What kind of choices are open to us in the face of a moral dilemma? Such was the topic of Professor Susumu Cato’s talk on 28 October 2025, “Social Choice and Moral Dilemmas: An Axiomatic Exploration”, which served as the 2025 John Stuart Mill Lecture—an annual academic highlight among the students and staff at the John Stuart Mill College.
The John Stuart Mill Lecture is an annual event centred around a leading scholar from a field related to the Philosophy, Politics, and Economics (PPE) programme at the John Stuart Mill College. The Lecture brings the students and staff at the College in conversation with foundational and important contemporary ideas at the intersection of the three disciplines of PPE. In the past, the Lecture has been given by, among others, Peter Singer (Professor of Bioethics at Princeton University), Rainer Hegselman (Professor of Philosophy at the Frankfurt School of Finance & Managements), and Tom Casier (Chair in Global Politics of Europe at the University of Groningen).
The 2025 John Stuart Mill Lecture was delivered by Professor Susumu Cato from the Institute of Social Science at the University of Tokyo.

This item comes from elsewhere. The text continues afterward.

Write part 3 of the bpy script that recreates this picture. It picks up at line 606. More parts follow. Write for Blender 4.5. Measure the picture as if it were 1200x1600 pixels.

Professor Cato has written extensively in various fields within and at the intersection of philosophy, politics, and economics, including, among others, social choice theory, welfare economics, normative ethics and political philosophy, public health, law and economics, and industrial organisation.
At the John Stuart Mill College, Professor Cato engaged staff and students in a lively axiomatic exploration of situations many encounter in their lives: moral dilemmas. Moral dilemmas are moral situations where the best one could do—for example, the best occupation one could choose to pursue—does not seem to be straightforwardly defined. Professor Cato invited the audience to ponder the strengths of the axiomatic approach in dealing with such dilemmas. The axiomatic approach entertains various, possibly intuitively appealing, properties that one’s choices may satisfy: for example, how what is best, according to a given procedure, may change or not when the options available to us expand or contract. As social choice theory—the science of the impossible—teaches us, it is often the case that no choice procedure satisfies even a very limited number of such properties.
Professor Cato’s talk was an entertaining, often personal, narration of such possibilities and impossibilities of choice. It was followed by a spirited informal discussion with PPE students on topics such as the strengths and weaknesses of the axiomatic approach or of the theorems of welfare economics as a justification for a free market system.